CA upholds ruling that solicitor did not condone partner’s £16m fraud

Taymouth Castle: £6m liability

The Court of Appeal has dismissed the latest bid by the insurer of London law firm Jirehouse – whose founder is in jail for fraud – to exclude liability for the multi-million-pound loss suffered by a client.

The court upheld the decision last year of Mr Justice Robin Knowles in rejecting Axis Specialty Europe’s argument that partner Vieoence Prentice had condoned the actions of Stephen Jones, triggering an exception to its cover.

In 2022, Mr Jones was jailed for 12 years for fraud by abuse of a position of trust following a private prosecution brought by his former client. The civil claim has been going on for some years.

The Jirehouse entities – the term used for three connected law firms – acted for Discovery Land Company, an American property developer, on its planned acquisition of historic Taymouth Castle, where Queen Victoria and Prince Albert stayed on their honeymoon.
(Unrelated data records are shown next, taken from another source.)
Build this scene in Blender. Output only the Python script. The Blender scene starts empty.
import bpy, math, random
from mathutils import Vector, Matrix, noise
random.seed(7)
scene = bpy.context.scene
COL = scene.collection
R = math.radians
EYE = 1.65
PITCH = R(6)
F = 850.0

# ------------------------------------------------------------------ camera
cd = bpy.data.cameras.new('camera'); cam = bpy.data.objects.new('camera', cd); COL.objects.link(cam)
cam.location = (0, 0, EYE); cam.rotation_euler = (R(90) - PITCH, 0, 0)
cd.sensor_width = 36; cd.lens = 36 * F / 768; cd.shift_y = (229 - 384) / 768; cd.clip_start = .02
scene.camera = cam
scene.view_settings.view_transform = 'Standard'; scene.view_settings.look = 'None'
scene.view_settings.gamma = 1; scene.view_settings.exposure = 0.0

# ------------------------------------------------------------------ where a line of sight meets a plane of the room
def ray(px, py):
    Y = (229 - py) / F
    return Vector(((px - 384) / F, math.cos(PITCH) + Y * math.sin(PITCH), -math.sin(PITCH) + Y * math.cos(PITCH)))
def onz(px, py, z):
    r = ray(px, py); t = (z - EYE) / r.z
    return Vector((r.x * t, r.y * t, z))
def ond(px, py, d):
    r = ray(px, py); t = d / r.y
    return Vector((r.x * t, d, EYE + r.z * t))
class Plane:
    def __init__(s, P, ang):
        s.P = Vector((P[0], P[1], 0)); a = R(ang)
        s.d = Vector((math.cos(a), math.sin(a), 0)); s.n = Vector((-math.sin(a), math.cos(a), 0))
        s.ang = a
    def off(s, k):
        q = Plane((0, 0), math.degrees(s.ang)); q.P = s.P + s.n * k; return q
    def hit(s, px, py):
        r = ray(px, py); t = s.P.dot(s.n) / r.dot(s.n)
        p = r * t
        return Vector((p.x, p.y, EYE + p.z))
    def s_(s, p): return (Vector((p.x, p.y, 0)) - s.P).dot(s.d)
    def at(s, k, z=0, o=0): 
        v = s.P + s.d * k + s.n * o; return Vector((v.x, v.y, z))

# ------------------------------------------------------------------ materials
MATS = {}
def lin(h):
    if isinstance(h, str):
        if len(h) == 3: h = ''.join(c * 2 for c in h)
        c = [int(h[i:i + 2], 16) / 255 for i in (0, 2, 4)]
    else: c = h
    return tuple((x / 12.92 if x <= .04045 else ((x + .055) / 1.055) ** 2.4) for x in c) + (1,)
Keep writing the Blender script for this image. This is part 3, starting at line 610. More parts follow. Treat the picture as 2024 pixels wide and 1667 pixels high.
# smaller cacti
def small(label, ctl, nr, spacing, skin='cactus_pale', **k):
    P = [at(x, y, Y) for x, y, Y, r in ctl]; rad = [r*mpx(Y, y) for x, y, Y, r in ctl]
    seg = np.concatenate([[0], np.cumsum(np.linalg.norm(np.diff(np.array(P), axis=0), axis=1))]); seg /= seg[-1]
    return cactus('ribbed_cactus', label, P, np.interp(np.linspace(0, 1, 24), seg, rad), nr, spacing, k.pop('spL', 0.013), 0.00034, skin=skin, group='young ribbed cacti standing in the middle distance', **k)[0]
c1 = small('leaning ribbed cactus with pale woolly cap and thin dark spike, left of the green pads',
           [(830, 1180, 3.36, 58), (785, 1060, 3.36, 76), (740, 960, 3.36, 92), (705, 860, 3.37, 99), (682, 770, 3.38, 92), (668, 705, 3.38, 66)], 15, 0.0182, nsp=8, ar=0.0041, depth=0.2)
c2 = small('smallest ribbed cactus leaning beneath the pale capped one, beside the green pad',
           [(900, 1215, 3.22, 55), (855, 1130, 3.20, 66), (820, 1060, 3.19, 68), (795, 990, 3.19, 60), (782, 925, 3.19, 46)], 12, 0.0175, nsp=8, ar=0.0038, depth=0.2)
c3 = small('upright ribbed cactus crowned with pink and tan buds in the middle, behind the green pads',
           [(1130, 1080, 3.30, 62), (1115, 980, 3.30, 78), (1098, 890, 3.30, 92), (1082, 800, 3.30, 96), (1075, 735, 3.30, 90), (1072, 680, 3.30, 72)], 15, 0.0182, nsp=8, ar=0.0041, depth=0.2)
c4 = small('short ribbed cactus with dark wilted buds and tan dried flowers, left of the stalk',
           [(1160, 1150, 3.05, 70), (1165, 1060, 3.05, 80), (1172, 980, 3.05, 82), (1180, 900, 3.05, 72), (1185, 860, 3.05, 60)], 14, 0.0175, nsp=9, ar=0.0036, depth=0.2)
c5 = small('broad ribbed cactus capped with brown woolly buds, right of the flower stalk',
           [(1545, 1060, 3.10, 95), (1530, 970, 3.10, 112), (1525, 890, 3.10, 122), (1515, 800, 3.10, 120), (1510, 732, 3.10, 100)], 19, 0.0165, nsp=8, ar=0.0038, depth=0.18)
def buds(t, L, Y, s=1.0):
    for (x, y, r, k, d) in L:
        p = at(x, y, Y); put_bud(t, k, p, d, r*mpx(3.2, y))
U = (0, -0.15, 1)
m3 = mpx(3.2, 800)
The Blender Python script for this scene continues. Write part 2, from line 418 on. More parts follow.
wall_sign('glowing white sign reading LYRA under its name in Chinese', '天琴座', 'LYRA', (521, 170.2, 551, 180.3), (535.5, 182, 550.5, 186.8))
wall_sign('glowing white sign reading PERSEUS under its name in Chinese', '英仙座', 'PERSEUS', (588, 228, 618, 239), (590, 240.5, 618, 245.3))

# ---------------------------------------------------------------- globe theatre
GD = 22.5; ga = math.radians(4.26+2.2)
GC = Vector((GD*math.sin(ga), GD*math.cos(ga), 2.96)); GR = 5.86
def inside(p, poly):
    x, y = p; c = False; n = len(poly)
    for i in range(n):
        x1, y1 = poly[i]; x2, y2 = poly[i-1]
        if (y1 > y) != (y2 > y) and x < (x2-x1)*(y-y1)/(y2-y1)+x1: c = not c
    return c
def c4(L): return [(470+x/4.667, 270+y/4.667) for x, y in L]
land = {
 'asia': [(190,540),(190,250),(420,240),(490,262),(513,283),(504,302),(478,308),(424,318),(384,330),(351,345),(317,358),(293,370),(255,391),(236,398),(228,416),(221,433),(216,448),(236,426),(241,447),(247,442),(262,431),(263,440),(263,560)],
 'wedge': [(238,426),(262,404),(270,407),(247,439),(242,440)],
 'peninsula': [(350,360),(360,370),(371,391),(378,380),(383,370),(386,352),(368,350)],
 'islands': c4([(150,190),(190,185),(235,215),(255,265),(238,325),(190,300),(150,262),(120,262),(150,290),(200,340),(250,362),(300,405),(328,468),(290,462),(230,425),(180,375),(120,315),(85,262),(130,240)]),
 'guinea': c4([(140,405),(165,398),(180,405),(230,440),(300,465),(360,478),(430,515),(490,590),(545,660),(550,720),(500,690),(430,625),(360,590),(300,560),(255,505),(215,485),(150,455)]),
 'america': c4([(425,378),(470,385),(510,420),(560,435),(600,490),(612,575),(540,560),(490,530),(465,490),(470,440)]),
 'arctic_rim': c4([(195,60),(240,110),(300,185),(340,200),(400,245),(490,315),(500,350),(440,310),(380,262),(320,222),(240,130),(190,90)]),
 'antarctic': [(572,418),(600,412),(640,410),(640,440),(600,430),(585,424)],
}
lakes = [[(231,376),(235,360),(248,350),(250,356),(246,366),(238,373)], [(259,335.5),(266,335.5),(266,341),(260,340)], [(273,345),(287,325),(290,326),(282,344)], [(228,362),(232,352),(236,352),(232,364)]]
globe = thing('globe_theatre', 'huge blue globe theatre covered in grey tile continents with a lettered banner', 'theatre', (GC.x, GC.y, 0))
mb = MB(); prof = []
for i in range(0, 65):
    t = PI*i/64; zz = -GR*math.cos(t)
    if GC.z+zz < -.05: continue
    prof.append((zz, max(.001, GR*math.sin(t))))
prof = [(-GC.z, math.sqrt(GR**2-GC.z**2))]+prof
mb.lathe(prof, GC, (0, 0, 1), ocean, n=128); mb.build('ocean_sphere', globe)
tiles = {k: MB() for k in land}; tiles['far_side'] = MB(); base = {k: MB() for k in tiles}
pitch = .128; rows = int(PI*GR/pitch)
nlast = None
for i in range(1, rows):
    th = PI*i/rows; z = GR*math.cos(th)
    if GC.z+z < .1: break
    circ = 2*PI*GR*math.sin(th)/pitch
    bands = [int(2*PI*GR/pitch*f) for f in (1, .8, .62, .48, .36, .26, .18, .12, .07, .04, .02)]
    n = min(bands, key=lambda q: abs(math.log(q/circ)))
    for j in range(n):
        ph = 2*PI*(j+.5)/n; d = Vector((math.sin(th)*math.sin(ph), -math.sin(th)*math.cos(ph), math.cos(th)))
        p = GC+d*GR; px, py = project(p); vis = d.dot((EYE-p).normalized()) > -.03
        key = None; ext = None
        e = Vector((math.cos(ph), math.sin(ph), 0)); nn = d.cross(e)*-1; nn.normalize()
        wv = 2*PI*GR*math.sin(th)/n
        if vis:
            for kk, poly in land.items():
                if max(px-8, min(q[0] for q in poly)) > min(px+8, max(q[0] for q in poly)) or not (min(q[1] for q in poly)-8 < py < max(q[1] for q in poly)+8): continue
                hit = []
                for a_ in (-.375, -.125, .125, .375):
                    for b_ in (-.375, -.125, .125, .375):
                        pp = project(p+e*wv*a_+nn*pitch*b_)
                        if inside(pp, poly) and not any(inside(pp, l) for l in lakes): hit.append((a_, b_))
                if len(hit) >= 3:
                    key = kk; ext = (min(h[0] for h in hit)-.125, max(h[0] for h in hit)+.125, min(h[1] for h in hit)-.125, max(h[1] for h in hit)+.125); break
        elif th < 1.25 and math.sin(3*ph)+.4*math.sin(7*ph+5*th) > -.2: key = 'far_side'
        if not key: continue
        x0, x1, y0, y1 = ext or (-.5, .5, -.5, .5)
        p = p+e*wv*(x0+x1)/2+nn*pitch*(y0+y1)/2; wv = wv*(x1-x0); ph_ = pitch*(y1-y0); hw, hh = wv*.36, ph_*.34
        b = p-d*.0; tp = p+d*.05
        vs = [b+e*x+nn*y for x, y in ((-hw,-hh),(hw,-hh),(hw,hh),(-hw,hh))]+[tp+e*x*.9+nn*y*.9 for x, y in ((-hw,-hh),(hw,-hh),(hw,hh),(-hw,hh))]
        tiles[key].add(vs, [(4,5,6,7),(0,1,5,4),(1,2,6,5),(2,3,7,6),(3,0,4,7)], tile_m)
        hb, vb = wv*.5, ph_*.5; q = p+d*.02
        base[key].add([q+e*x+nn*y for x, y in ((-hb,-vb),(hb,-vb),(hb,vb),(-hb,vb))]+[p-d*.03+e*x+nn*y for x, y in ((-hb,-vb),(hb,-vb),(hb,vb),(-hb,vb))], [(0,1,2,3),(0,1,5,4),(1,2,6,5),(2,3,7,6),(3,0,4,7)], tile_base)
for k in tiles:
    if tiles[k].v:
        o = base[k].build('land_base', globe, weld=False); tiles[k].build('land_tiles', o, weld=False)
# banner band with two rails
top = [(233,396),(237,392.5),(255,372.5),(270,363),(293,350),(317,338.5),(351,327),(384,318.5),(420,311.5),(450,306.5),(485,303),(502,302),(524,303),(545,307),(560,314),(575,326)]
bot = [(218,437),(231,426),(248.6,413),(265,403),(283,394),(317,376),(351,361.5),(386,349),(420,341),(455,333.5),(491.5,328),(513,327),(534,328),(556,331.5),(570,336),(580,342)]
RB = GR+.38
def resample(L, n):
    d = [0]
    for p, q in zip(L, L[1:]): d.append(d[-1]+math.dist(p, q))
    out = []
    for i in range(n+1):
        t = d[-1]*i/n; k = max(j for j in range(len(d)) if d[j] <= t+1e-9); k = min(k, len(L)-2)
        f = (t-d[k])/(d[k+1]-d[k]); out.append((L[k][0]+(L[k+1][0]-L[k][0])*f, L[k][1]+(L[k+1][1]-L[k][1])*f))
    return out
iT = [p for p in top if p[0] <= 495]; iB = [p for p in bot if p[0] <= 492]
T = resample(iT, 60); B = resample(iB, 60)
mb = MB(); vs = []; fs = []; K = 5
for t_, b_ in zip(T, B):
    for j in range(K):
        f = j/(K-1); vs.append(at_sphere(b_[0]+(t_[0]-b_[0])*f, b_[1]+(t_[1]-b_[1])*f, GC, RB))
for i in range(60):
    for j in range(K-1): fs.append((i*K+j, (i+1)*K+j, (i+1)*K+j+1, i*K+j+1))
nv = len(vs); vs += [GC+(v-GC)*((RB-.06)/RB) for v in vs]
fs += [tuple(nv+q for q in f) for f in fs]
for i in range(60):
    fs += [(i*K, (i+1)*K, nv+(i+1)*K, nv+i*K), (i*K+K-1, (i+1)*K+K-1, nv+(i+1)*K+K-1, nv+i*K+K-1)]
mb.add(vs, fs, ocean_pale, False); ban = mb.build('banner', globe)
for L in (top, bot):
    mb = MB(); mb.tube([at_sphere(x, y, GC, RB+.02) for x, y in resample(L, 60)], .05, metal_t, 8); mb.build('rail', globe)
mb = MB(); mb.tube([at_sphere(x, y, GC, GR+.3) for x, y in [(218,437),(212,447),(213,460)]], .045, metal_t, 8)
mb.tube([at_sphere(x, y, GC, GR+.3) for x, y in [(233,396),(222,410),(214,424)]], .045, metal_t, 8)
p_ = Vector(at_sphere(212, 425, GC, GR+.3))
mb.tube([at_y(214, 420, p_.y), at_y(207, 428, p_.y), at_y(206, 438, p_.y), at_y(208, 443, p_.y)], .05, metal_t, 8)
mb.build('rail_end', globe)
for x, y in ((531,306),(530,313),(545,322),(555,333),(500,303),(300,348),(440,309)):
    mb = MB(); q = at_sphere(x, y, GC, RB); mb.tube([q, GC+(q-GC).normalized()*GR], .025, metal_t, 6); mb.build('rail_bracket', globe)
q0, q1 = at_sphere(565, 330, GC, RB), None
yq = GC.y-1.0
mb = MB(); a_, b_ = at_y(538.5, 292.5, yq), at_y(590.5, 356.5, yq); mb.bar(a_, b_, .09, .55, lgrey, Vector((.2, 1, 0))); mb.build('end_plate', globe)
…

Mr Jones misused two payments into the firm’s client account of $14m from the client in 2018 (£10.5 at the average exchange rate that year) and £5m in early 2019 from a loan dishonestly obtained by Mr Jones using the castle as security. The money has not been recovered.

Axis provided the primary layer of Jirehouse’s cover (£3m per claim, less a £250,000 excess), under which it would have to pay out unless it could show that Mr Prentice, as the firm’s other partner, condoned Mr Jones’s actions, in which case the liability would fall on the SRA Compensation Fund. There was no suggestion that he was involved in the fraud.

He resigned in 2019 after a decade at the firm, and insisted to the court that, until then, he “had not seen anything which would indicate Mr Jones was behaving as anything other than an experienced, honest and reliable solicitor”.

Axis argued that Mr Prentice was aware of Jirehouse’s financial problems and, as a result, the temptation or need for Mr Jones “to help himself to client funds”. But it submitted that he turned a blind eye.

Despite finding that Mr Prentice had lied to Jamie Smith KC – who interviewed the solicitor in 2019 at the request of Axis – and on oath, Knowles J held that his motivation was “to try to distance himself from facts and circumstances that by then he realised presented or appeared to present personal risk to him”.

He concluded: “In my judgment the true story of this case is that Mr Prentice’s standards fell well below those required in his profession. Indeed there are episodes that show he was untrustworthy and prepared to behave dishonestly.

“But these episodes were not such as to justify a conclusion that he in any way appreciated that Mr Jones could be embarked on multi-million pound fraud, extracting client monies in connection with the commercial entities with which he was involved.”

Axis founded its appeal on the adverse findings made about Mr Prentice’s honesty. Lady Justice Andrews, giving the unanimous decision of the Court of Appeal, acknowledged that in places other judges would have also given less “benign” interpretations of the solicitor’s actions.

Knowles J had nonetheless been “highly critical” of Mr Prentice but “for the reasons which he gave in the course of a lengthy, nuanced judgment which addressed the evidence in painstaking detail, the judge found that Mr Prentice’s evidence contained a mixture of truth and untruth”.

The judge expressly addressed Mr Prentice’s motive for lying and Andrews LJ found it “a rational evaluation”. She added: “We were shown no material that would begin to support a finding that the judge was not entitled to take that view.”

She concluded: “Ultimately, the judge was entitled to reject Axis’s case on condonation for the reasons which he gave. His findings about Mr Prentice’s state of mind and the reasons why he failed to make proper enquiries, and why he lied to Mr Smith KC and to the court, were not ‘rationally unsupportable’.

“His decision that there was no condonation by Mr Prentice of Mr Jones’s wrongdoing was not ‘plainly wrong’.”

The court similarly rejected Axis’s appeal against Knowles J’s decision that the two elements of the fraud should not be aggregated and treated as one claim.

Although the same property was involved and the victims of the frauds were clients who were closely related entities, “those factors are insufficient to provide the necessary link between the two transactions”, Andrews LJ said.

“As the judge also observed, the fact that the purchase of the castle provided the opportunity for Mr Jones to steal the money on both occasions does not answer the question whether the transactions fitted together.”

He reached a conclusion “which was not only open to him on a holistic assessment, but in my view plainly correct”.